Senate debates

Wednesday, 14 June 2006

Workplace Relations Regulations 2006

Motion for Disallowance

6:05 pm

Photo of Eric AbetzEric Abetz (Tasmania, Liberal Party, Minister for Fisheries, Forestry and Conservation) Share this | Hansard source

On these statistics, I will repeat what I said at Senate estimates: statistics are a bit like skimpy bathers—what they show is interesting; what they hide is vital. But might I say that in Senator Sterle’s case I doubt whether it would be either interesting or vital. But, that aside, you can make the statistics say what you want and you can say penalty rates were taken away. But there were wage increases in lieu, and to only paint half the picture is to tell a falsehood to the Australian people.
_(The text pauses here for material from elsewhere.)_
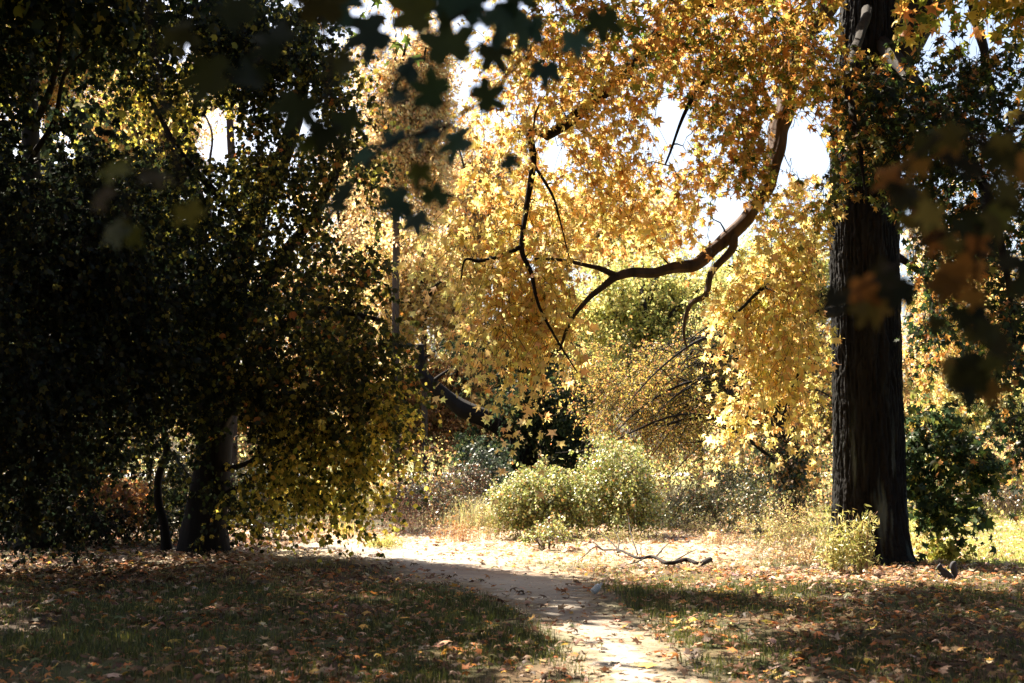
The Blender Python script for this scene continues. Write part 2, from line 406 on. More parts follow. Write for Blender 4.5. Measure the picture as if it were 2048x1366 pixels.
far = np.clip((Y - 60) / 30, 0, 1); base = mixc(base, (.20, .20, .08), far)
nx, ny = len(xs), len(ys)
gi = (np.arange(ny - 1)[:, None] * nx + np.arange(nx - 1)[None]).ravel()
mb = MB(); mb.add(np.stack([X, Y, Z], -1).reshape(-1, 3), np.stack([gi, gi + 1, gi + nx + 1, gi + nx], -1), base.reshape(-1, 3))
tag(mb.build('ground', M_GROUND, smooth=True), 'leafy soil and thin grass under the trees', kind='structure')

mb = MB(); NC = 25; s = np.linspace(0, 1, NC)[None, :, None]
t = np.linspace(0, len(LE) - 1, 900); i0 = t.astype(int).clip(0, len(LE) - 2); fr = (t - i0)[:, None]
A = LE[i0] * (1 - fr) + LE[i0 + 1] * fr; B = RE[i0] * (1 - fr) + RE[i0 + 1] * fr
for E, O in ((A, B), (B, A)):
    nz = fbm(E * 2.2 + 3, 3) - .5; nz2 = fbm(E * 9 + 8, 2) - .5
    E += nrmz(E - O) * ((nz * .7 + nz2 * .4 - .16))[:, None]
V = A[:, None, :] * (1 - s) + B[:, None, :] * s
edge = np.minimum(s, 1 - s)[..., 0] * 2
V[..., 2] = ground_h(V[..., 0], V[..., 1]) + .006 - np.clip(.25 - edge, 0, 1) * .02 + .006 * (fbm(V * 3, 2) - .5)
V[:, 0, 2] -= .02; V[:, -1, 2] -= .02
pc = np.zeros(V.shape) + np.array([.27, .24, .205]); q = fbm(V * np.array([1.2, .8, 1]), 3)
pc = mixc(pc, (.16, .12, .09), np.clip((q - .5) * 4, 0, 1) * .7)
mud = np.exp(-((V[..., 1] - 20.0) / 1.1) ** 2) * np.clip(fbm(V * 1.7 + 6, 3) * 2.2 - .5, 0, 1); pc = mixc(pc, (.17, .115, .08), mud * .95)
K = len(t); gi = (np.arange(K - 1)[:, None] * NC + np.arange(NC - 1)[None]).ravel()
mb.add(V.reshape(-1, 3), np.stack([gi, gi + NC, gi + NC + 1, gi + 1], -1), pc.reshape(-1, 3))
tag(mb.build('path', M_SAND, smooth=True), 'pale trodden footpath curving left through the trees', kind='structure')

# far pale road seen between the trunks
mb = MB(); rx = np.linspace(-140, 90, 60); a = np.stack([rx, 118 + rx * 0, rx * 0 + .02], -1); b = np.stack([rx, 150 + rx * 0, rx * 0 + .02], -1)
mb.add(np.vstack([a, b]), np.stack([np.arange(59), np.arange(59) + 1, np.arange(59) + 61, np.arange(59) + 60], -1), (.55, .56, .56))
tag(mb.build('road', M_SAND), 'pale sunlit road far behind the trees', kind='structure')

# ------------------------------------------------------------------ fallen leaves, grass
reseed(11)
def scatter(n, x0, x1, y0, y1, power=1.0):
    y = y0 + (y1 - y0) * rng.uniform(0, 1, n) ** power
    x = x0 + (x1 - x0) * rng.uniform(0, 1, n); return x, y
LIT = [(5, (.22, .11, .055)), (3, (.32, .20, .12)), (3, (.38, .14, .04)), (7, (.075, .038, .020)), (1.0, (.46, .34, .25)), (1, (.48, .30, .06)), (1, (.12, .13, .05))]
LITP = [(5, (.52, .38, .26)), (4, (.60, .48, .36)), (2, (.38, .20, .10)), (1, (.5, .2, .06)), (2, (.24, .13, .07))]
def litter(mb, n, x0, x1, y0, y1, pal, size, dens, power=1.0, T=GUM, lift=.02):
    x, y = scatter(n, x0, x1, y0, y1, power)
    keep = rng.uniform(0, 1, n) < dens(x, y); x, y = x[keep], y[keep]; k = len(x)
    pos = np.stack([x, y, ground_h(x, y) + rng.uniform(.012, lift + .035, k)], -1)
    an = rng.uniform(0, 2 * np.pi, k); ax = np.stack([np.cos(an), np.sin(an), rng.normal(0, .22, k)], -1)
    nr = np.stack([rng.normal(0, .38, k), rng.normal(0, .38, k), np.ones(k)], -1)
    leaves(mb, T, pos, ax, nr, size * np.clip(rng.lognormal(0, .38, k), .4, 2.1), pick(pal, k, .22))
def dens_near(x, y):
    c = np.clip((fbm(np.stack([x * .9, y * .7, x * 0 + 2], -1), 3) - .30) * 3.2, .12, 1)
    c *= np.where(x > .5, 1.0, .85)
    pdv = path_dist(x, y); return c * np.clip(.05 + pdv * 1.6, .04, 1)
mb = MB()
litter(mb, 38000, -9, 10, 8.6, 21, LIT, .044, dens_near, .85)
litter(mb, 60000, -9, 10, 8.6, 22, [(5, (.12, .07, .04)), (2, (.30, .18, .10)), (2, (.06, .035, .022))], .020, dens_near, .85, T=LANCE, lift=.0)
litter(mb, 26000, -12, 12, 19, 34, LITP, .055, lambda x, y: np.clip(.2 + pale_zone(x, y), 0, 1) * np.clip(.10 + path_dist(x, y), .07, 1))
litter(mb, 12000, -16, -4, 16, 30, LIT, .06, lambda x, y: x * 0 + .9)
litter(mb, 9000, 3, 14, 18, 40, LITP, .055, lambda x, y: .35 + .5 * vnoise(np.stack([x * 2, y * 2, x * 0], -1)))
litter(mb, 9000, -6, 4, 9, 26, LITP + [(4, (.14, .08, .05))], .022, lambda x, y: (path_dist(x, y) < .3) * np.clip(.25 + 1.5 * (vnoise(np.stack([x * 1.5, y * 1.1, x * 0], -1)) - .4), .1, 1), T=LANCE)
litter(mb, 5000, -4, 4, 9, 24, LIT, .045, lambda x, y: (np.abs(path_dist(x, y) + .1) < .35) * .8)
litter(mb, 9000, -8, 9, 8.8, 20, LIT, .042, lambda x, y: (fbm(np.stack([x * .55, y * .8, x * 0 + 21], -1), 3) > .56) * np.clip(path_dist(x, y) * 2, 0, 1), lift=.07)
tag(mb.build('fallen_leaves', M_DRY), 'brown, pink and orange leaves strewn over the grass', 'fallen leaves', kind='stuff')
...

We also got the hoary old argument that we had removed fairness from the legislation—that the word ‘fair’ used to be in the preamble and its removal meant that we no longer believed in fairness. The old preamble did not have the word ‘harmonious’ in it; the new preamble does. So, if you accept the Australian Labor Party logic, the old act did not seek to create harmonious workplaces and the new one does. That sort of immature use of semantics is, unfortunately, the depths to which the Labor Party has had to sink to try to get an argument to fly with in this debate.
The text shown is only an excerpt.